I would submit that meaning itself is something that transcends particular things like a rock or a box.  If literature is ever to rock, or if we are ever to think outside the box, we need to have a rich and robust appreciation for metaphors.  In fact, we should rely on them.  Anything less would not even qualifying as an aspiration.  And we dare to wonder why we find it difficult to find inspiration in such an aspiration-free world. This is another version of a common theme that I deal with in my life and how I see the world, that there is much more to life than the scientific reductionist, materialistic world.  This is a key factor in why I increasingly see the world as surreal.  We are human beings, subjects not objects, that seem intent on reducing the world to things, such as rubble.  It seems that the modus operandi of Western civilization is to take things literally, thus accounting for imperialism and capitalism. It seems that taking such a way of being to its logical and cruel conclusion is to conspire, as opposed to aspire, to the pirate motto of ”  Take all that you can and give nothing back.” And worse yet, our co-conspirators are only of use to us in as much as they assist us in taking things literally.  Therefore, we are literally at war with one another.  Further, we are literally at war with our self, since the subjective realm is inaccessible or denied when we are held captive by taking things literally.  Well, enough political philosophy, let’s get back to the poem.

We all know what a thief is.  A thief is a robber, someone who steals things.  However, this short, one-line poem begs the question of what exactly is being stolen.  With the above philosophical discourse on objects and subjects, I hope that you can guess that I am not wanting the reader to lock their doors for fear of their stuff being stolen.  Rather, I’m hoping that the reader will open their mind, and better yet, their heart, to infinitely more important things that can be stolen from us, if we are not careful and paying attention.  What could be infinitely more important than my stuff?!  What I’m referring to is something that is qualitatively different than stuff, or things.  Qualitatively different means that it cannot be substituted for.  The most obvious and even trite example is “money can’t buy you love.”  Money is clearly, and literally, the currency the modern Western civilization uses for virtually everything.  Not surprisingly, this explains why neglect more important matters, matters of the soul.  It qualifies as sheer vanity and insanity to engage in a commerce of the soul that attempts to exchange stuff for our humanity, the essence of what separates us from dirt, our soul if you will.  Of course, I believe that people, human beings, are more than complicated dirt.  If you believe that you are just complicated dirt, then there is much more remedial work that needs to be done for our minds and hearts to connect, to communicate.  Of course, ironically, if we are just complicated dirt, a wild statistical outlier from most of the rest of the barren material that we can identify in the known universe, and we are  just billiard balls in a mechanistic, cause-and-effect universe, then all that we do is fated, determined, a grand illusion of free will.  If you’d like to go to even one more level of irony, I find myself compelled to believe this!  Ah, the places such spiritual musings take you!

There is one word in this eight-word poem that could easily be overlooked and its significance missed.  That word is: often.
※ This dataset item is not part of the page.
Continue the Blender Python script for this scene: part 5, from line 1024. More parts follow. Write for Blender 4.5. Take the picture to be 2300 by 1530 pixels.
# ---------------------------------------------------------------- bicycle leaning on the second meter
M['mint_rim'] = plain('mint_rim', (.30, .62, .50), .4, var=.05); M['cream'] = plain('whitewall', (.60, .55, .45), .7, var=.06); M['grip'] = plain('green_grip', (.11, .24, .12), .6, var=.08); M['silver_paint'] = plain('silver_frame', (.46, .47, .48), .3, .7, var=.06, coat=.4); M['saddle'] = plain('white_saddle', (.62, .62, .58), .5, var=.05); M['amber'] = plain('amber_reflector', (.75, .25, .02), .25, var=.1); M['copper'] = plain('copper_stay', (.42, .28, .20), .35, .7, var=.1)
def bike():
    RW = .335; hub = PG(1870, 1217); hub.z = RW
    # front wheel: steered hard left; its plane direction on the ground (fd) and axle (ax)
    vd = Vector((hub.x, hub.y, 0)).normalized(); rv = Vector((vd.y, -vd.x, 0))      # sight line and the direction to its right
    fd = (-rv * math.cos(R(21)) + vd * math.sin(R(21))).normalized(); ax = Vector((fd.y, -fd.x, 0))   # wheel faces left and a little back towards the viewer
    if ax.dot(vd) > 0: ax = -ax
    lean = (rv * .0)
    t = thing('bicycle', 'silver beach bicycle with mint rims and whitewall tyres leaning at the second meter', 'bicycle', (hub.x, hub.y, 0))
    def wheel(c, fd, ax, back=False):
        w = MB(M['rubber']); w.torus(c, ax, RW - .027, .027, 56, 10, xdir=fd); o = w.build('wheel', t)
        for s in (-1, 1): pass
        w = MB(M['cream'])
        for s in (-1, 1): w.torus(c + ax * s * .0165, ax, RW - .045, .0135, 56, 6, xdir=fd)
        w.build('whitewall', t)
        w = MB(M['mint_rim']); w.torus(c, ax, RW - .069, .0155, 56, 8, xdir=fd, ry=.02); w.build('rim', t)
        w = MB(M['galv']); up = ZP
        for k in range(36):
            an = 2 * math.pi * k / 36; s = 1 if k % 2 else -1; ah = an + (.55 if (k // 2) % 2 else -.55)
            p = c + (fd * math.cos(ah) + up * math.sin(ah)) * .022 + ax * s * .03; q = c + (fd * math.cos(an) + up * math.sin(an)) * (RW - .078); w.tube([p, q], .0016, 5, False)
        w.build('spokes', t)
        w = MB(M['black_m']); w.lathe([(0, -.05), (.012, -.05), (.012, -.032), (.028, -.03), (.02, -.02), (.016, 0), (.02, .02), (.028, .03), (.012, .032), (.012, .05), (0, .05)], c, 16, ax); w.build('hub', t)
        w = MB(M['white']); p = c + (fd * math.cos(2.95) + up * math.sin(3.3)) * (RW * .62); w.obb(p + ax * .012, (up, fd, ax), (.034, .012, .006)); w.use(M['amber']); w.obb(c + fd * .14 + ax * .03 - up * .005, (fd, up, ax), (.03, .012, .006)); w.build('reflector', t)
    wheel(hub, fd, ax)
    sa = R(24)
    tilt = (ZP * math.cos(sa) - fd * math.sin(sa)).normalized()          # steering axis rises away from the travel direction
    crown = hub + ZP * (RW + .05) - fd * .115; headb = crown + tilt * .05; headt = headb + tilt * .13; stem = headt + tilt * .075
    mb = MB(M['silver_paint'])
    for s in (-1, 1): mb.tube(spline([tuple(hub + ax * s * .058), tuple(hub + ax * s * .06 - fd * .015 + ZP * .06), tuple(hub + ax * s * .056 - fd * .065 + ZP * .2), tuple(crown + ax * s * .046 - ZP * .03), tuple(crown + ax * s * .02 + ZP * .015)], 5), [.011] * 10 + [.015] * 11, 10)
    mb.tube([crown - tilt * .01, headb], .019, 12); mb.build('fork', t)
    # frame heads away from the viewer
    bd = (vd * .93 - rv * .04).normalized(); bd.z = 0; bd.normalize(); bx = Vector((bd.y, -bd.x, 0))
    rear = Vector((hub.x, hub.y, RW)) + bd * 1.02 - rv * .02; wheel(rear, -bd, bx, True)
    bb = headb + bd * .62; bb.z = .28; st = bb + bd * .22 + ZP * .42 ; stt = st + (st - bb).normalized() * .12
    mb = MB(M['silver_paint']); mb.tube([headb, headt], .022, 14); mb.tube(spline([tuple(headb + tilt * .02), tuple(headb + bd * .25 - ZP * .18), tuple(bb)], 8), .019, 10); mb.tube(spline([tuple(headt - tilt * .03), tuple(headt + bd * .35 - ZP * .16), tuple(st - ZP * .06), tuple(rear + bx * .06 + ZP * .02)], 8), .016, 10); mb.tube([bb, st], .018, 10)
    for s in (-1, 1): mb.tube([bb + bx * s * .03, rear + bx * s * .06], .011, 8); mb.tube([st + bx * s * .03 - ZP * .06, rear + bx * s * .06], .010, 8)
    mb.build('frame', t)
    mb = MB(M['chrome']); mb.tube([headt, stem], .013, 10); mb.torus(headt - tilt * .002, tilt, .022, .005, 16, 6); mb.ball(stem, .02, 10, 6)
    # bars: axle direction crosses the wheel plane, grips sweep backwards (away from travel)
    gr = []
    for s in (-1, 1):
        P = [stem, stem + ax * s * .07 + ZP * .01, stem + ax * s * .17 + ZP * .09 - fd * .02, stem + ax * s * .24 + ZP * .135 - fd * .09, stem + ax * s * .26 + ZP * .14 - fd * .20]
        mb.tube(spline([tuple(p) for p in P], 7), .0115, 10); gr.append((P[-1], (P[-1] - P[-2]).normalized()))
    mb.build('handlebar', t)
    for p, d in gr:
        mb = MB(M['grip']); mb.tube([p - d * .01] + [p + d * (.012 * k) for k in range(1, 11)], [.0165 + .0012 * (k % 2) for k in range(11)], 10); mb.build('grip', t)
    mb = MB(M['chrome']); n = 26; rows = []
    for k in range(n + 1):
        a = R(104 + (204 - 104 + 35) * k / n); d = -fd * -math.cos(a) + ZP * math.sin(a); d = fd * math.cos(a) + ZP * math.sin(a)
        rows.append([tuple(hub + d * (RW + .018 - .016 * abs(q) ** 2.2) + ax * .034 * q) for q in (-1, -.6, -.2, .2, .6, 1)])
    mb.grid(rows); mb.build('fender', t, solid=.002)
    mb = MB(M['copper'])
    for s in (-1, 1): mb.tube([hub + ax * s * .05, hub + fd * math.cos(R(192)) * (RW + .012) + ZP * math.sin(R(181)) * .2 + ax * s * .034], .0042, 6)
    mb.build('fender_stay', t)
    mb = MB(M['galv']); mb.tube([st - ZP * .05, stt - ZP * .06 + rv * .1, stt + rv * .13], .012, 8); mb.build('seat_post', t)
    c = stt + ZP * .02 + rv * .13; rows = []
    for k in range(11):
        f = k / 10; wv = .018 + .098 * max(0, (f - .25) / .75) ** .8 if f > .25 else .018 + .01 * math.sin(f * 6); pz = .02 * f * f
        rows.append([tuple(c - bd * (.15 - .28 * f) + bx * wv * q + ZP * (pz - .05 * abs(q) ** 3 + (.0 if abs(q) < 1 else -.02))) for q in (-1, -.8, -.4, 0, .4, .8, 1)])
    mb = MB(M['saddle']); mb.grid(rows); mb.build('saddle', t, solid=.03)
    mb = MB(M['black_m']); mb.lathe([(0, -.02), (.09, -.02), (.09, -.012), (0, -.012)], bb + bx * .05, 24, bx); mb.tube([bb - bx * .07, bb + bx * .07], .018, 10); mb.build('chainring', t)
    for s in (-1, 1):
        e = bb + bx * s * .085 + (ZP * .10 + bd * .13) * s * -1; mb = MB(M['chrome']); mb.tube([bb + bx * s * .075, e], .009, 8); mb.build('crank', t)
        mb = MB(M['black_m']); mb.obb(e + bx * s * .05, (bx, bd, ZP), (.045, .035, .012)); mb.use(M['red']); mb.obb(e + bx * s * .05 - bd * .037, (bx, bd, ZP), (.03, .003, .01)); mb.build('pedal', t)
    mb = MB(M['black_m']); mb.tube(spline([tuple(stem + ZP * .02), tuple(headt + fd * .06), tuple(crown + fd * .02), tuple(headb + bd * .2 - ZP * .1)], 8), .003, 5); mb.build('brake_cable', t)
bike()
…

Taking things literally is certainly not always a mistake.  Usually when we say “rock” we mean a rock.  Usually when we say “box” we mean a box.  Now, I chose the word “often” to access what I think the reality is, that the deeper metaphorical meanings are ignored or even stolen from us with great regularity (know shit!).  In speaking about subjectivity and objectivity, things and transcendence, dirt versus souls, and the like (and love), people often mistake me for throwing the baby out with the bathwater. More truthfully, in my own dyslexic fashion, it might be more apt to say, “throwing the bathwater out for the baby.”  To be clear, for the literalists in the crowd, I am not opposed to bathwater.  Bathwater is great!  My underlying point is that babies are more important than bathwater.
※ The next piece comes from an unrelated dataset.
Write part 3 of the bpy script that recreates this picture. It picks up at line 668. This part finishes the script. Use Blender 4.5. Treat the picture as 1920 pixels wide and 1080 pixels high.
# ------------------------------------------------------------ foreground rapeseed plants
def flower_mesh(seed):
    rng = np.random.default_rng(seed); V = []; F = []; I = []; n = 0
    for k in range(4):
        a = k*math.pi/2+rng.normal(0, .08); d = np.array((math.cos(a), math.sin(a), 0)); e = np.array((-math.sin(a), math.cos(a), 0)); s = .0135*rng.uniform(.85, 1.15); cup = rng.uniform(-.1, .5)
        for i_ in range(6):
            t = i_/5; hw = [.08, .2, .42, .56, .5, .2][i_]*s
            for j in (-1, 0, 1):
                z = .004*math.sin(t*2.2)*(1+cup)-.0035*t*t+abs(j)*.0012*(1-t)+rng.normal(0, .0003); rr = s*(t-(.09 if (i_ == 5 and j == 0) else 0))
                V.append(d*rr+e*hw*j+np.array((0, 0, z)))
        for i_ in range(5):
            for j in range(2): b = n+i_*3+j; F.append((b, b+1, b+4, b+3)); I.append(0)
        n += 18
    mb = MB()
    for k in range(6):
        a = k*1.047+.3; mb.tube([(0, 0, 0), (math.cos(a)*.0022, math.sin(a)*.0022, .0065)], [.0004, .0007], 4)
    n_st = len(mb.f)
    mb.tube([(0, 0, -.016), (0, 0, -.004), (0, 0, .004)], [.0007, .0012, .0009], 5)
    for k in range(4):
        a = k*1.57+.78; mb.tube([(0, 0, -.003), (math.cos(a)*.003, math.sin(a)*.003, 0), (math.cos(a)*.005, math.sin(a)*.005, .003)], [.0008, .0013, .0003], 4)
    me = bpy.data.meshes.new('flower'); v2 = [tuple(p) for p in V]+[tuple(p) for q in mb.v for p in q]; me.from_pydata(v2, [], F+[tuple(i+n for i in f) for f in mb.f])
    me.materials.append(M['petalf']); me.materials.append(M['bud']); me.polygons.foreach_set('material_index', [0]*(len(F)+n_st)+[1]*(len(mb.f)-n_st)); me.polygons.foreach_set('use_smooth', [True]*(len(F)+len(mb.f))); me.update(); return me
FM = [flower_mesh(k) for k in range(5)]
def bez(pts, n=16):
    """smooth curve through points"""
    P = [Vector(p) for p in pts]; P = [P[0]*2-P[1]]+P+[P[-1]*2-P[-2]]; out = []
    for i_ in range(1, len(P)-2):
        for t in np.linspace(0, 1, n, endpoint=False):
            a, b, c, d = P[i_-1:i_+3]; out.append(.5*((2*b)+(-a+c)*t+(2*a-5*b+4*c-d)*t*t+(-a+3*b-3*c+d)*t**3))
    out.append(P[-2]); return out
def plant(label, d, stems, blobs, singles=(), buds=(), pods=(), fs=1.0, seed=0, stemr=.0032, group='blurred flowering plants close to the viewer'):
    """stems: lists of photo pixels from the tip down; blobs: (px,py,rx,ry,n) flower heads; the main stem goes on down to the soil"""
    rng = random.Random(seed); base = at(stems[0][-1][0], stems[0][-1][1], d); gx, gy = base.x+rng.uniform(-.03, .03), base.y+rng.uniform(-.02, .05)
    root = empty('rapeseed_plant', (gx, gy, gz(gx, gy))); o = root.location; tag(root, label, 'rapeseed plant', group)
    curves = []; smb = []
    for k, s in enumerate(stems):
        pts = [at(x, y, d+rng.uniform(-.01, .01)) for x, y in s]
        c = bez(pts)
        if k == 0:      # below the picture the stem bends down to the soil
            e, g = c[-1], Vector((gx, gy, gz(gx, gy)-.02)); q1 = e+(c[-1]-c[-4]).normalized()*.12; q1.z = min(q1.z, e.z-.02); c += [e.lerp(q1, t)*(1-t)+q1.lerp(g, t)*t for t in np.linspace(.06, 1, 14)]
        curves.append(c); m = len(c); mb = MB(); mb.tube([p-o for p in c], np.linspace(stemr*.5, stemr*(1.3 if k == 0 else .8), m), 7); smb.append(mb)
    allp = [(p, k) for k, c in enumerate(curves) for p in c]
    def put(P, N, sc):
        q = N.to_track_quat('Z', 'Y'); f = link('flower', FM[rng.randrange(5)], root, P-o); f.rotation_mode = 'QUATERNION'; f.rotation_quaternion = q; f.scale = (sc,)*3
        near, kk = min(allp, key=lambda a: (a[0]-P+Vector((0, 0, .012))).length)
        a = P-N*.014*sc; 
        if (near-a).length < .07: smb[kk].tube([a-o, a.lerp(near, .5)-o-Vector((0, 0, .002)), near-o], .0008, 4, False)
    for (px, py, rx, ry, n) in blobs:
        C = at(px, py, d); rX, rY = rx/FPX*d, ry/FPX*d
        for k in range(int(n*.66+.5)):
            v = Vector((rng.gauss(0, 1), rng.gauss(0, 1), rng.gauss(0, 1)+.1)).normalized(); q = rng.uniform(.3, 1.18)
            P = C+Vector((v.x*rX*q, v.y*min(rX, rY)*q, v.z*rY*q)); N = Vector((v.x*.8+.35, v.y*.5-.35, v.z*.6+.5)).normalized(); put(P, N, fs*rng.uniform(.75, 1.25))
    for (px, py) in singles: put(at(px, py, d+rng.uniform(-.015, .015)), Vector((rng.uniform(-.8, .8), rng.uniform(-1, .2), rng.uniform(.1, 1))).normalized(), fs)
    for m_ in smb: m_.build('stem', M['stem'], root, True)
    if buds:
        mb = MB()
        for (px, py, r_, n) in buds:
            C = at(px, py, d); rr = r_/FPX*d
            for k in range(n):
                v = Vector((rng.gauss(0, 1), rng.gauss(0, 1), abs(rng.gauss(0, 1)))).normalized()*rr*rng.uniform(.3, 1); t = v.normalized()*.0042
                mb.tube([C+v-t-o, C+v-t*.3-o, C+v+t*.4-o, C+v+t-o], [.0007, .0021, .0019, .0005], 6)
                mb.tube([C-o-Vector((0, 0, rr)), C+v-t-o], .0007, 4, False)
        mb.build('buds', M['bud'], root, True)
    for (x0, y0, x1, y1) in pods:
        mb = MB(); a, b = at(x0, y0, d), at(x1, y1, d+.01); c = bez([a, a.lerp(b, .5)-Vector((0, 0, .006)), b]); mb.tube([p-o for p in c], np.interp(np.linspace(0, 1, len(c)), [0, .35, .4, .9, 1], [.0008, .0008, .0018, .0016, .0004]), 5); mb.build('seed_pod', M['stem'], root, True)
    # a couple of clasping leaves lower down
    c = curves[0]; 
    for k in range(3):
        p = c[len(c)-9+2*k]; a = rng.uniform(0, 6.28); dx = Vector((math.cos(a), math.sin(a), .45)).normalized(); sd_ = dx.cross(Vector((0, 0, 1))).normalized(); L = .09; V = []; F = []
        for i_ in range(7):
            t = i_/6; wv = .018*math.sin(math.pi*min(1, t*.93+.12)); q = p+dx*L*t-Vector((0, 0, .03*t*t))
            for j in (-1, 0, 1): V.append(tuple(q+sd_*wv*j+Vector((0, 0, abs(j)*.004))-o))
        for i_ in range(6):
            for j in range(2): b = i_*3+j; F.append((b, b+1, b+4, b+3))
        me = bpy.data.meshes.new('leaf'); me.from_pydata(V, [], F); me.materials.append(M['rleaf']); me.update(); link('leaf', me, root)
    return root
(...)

Okay, there is another word in this poem that probably needs to be mentioned for its significance.  Note that I use the word “those” rather than the word “people”.  This is intentionally meant to be ironic, since devoted literalists seem to be living in a world that denies the very fact that they are people.  Hey, aren’t you glad that this is only an eight-word poem!
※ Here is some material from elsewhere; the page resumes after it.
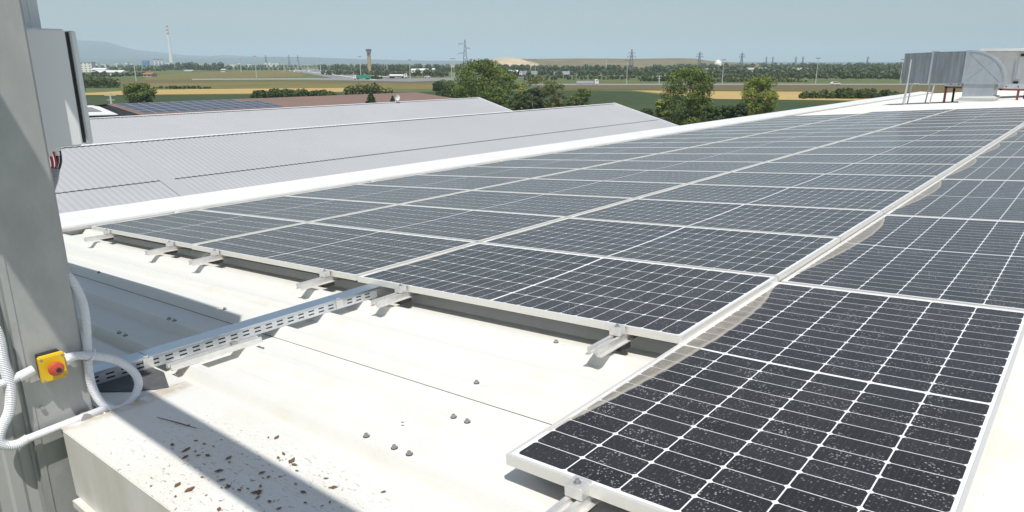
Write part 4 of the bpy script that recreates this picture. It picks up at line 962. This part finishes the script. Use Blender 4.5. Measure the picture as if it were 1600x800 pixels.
for i, (px, row) in enumerate([(470, 114.5), (462, 113), (478, 112.2), (486, 111.2), (493, 110.6), (505, 110), (515, 109.6), (455, 111.6), (448, 110.3), (520, 112.5)]): car(px, row, 'tiny white car queued on the motorway junction', [M['far_white'], M['red_paint'], M['tarp_grey']][0 if i % 4 else 2], .9, 'cars on the distant motorway junction')

# buildings in the distance
def house(name, px, base, wpx, top, label, mat='far_white', roof='far_roof_red', gable=True, cat='building', rows=1, D=None):
    g = gp(px, base) if D is None else gd(px, D); D = (g - CAM).xy.length; W = wpx * D / 1124; H = zt(top, D) - GZ
    t = empty(name, g, label, cat, None, (0, 0, HEAD)); dep = max(8, W * .5); hb = H * (.62 if gable else 1)
    m = MB(); m.box(-W / 2, W / 2, 0, dep, 0, hb); m.build('wall', M[mat], t)
    m = MB()
    if gable: m.add([(-W / 2 - .4, -.5, hb), (W / 2 + .4, -.5, hb), (W / 2 + .4, dep + .5, hb), (-W / 2 - .4, dep + .5, hb), (-W / 2 - .2, dep / 2, H), (W / 2 + .2, dep / 2, H)], [(0, 1, 5, 4), (2, 3, 4, 5), (0, 4, 3), (1, 2, 5)])
    else: m.box(-W / 2 - .3, W / 2 + .3, -.3, dep + .3, hb, hb + .5)
    m.build('roof', M[roof], t)
    nw = max(2, min(9, int(W / 4)))
    for r_ in range(rows):
        for k in range(nw):
            x = -W / 2 + (k + .5) * W / nw; m = MB(); z0 = hb * (r_ + .35) / rows; m.box(x - .7, x + .7, -.06, -.02, z0, z0 + hb * .35 / rows); m.build('window', M['window'], t)
    return t
house('warehouse', 168, 118.5, 38, 108, 'long white warehouse with low roof left of the solitary tree', roof='neigh_ridge', rows=2)
house('apartment_block', 133, 113, 16, 98, 'pale multi-storey block directly right of the cabinet door', rows=4, gable=False, roof='conc', D=900)
house('industrial_building', 152, 108, 18, 105, 'small white industrial building above the long warehouse', roof='neigh_ridge', gable=True, D=850)
house('house', 230, 120, 12, 111.5, 'orange-roofed house in front of the left tree line', 'conc')
house('house', 292, 112, 11, 108, 'white house under the tall chimney', roof='neigh_ridge', D=900); house('house', 347, 111, 6, 106.5, 'narrow white house right of the round dark wood', D=850, roof='conc')
house('power_station_hall', 226.5, 103, 8.5, 95.5, 'blue power station hall left of the three short stacks', 'far_blue', 'far_blue', False, D=2600); house('power_station_hall', 253, 103, 14, 99.3, 'low blue hall under the three short stacks', 'far_blue', 'far_blue', False, D=2600)
for i, (px, wd, tp) in enumerate([(181, 4, 99), (184.5, 2.5, 98.5), (197, 3.5, 98), (206, 3, 99), (242, 3, 101), (259, 2.4, 97.5), (263, 5, 98), (162, 5, 100), (150, 4, 99.5), (373, 3, 98.6), (415, 4, 98), (421, 5, 97.6), (427, 8, 98.8), (433, 5, 98.4), (388, 8, 100), (364, 9, 100.4), (352, 6, 101), (520, 9, 102), (531, 5, 101.6), (510, 6, 102)]):
    house('city_block', px, 104, wd, tp, ['tiny pale tower block on the hazy horizon beneath the mountains', 'tiny pale building on the hazy skyline left of the ochre tower'][px > 300], 'far_white', 'conc', False, D=2200)['group'] = ['pale far blocks under the mountains', 'pale far buildings left of the tower'][px > 300]
house('warehouse', 661, 113, 14, 106.8, 'white warehouse with steep gables left of the big pylon', roof='far_white', D=720); house('warehouse', 648, 113, 12, 107, 'white warehouse end left of the gabled white warehouse', roof='far_white', D=735); house('warehouse', 674, 110, 9, 106.2, 'small white shed right of the gabled warehouse', roof='neigh_ridge', D=820)
house('farm_building', 797, 112, 24, 109, 'white-framed low building right of the tall tree crown', roof='far_white', D=640); house('farm_building', 815, 109, 20, 105, 'pale flat shed in front of the sand slope', roof='neigh_ridge', D=760)
house('shed', 917, 110, 7, 107.3, 'tiny white shed in the wood under the landfill hill', roof='far_white', D=760, gable=False)
house('factory', 1108, 118, 28, 109, 'dark low factory with a pale roof light right of the third pylon', 'asphalt', 'asphalt', False, D=620); house('factory', 1111, 112, 11, 107, 'white flat building behind the dark factory', roof='far_white', D=700, gable=False); house('shed', 1136, 119.5, 8, 115.5, 'small grey shed on the meadow behind the motorway', 'tarp_grey', 'asphalt', False)
for i, (px, wd, rf_) in enumerate([(1185, 30, 'conc'), (1246, 8, 'conc'), (1256, 6, 'conc'), (1270, 12, 'far_roof_red'), (1282, 10, 'far_roof_red'), (1322, 5, 'far_roof_red')]):
    house('house', px, 108, wd, 105.2, 'low distant house in the tree belt, ' + ['long and pale under the small pylon', 'left of the pair of small pale ones', 'right of the pair of small pale ones', 'red-roofed, left of the lone lamp post', 'red-roofed, right of the lone lamp post', 'single red-roofed one between lamp post and duct'][i], roof=rf_, D=780)
# white silo heap
g = gd(1122, 1250); t = empty('white_silo', g, 'rounded white silo at the right foot of the landfill hill', 'silo'); m = MB(); m.tube([(0, 0, 0), (0, 0, 9), (0, 0, 13), (0, 0, 15)], [6, 6, 4, .5], 16); m.build('shell', M['far_white'], t)
# chimneys
D = 3900; g = gd(268, D); t = empty('power_station_chimney', g, 'very tall white chimney with red bands at the top', 'chimney'); h = zt(48.5, D) - GZ
m = MB(); m.tube([(0, 0, 0), (0, 0, h * .5), (0, 0, h * .74)], [9.5, 6.2, 5.4], 20, False); m.build('shaft', M['far_white'], t)
for k in range(6):
    a = h * (.74 + k * .26 / 6); c_ = h * (.74 + (k + 1) * .26 / 6); m = MB(); m.tube([(0, 0, a), (0, 0, c_)], [5.4 - k * .1, 5.3 - k * .1], 20, k == 5); m.build('band', M['red_paint'] if k % 2 == 1 else M['far_white'], t)
for i, px in enumerate((242, 247.6, 253.2)):
    D = 2600; g = gd(px, D); h = zt(93, D) - GZ; t = empty('short_stack', g, ['left', 'middle', 'right'][i] + ' one of three short white stacks with red tops', 'chimney', 'three short power station stacks'); m = MB(); m.tube([(0, 0, 0), (0, 0, h * .85)], 2.6, 12); m.build('shaft', M['far_white'], t)
    m = MB(); m.tube([(0, 0, h * .85), (0, 0, h)], 3.2, 12); m.build('top_band', M['red_paint'], t)
# ochre tower
D = 880; g = gd(577, D); h = zt(77, D) - GZ; t = empty('observation_tower', g, 'ochre concrete tower with a dark cabin on top', 'tower', None, (0, 0, HEAD))
m = MB(); m.box(-2.0, -.5, -1, 1, 0, h * .86); m.box(.5, 2.0, -1, 1, 0, h * .86); m.build('leg', M['tower'], t)
m = MB(); m.box(-.5, .5, -.6, .6, 0, h * .86); m.box(-1.6, 1.6, -1.3, 1.3, h * .70, h * .74); m.build('core', M['conc'], t)
m = MB(); m.prism([(-1.8, h * .80), (-2.9, h * .92), (-2.9, h * .97), (2.9, h * .97), (2.9, h * .92), (1.8, h * .80)], -2.4, 2.4); c_ = m.build('cabin', M['pylon'], t); m = MB(); m.box(-2.95, 2.95, -2.45, 2.45, h * .90, h * .945); m.build('window', M['window'], c_)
Let me try to keep it simple.  Here are some of the things that I think are qualitatively different from stuff, the barren building blocks of our material universe: compassion, hope, gratitude and mercy.  Feel free to talk among yourselves.  Let me know what you think. My hope for you, and my hope for us, is that the trials and tribulations of this billiard ball world will neither destroy nor defeat you, nor steal from you the most important matters in life, and that you will live wholeheartedly in that place infinitely greater than the mere stuff around us.  May it be so.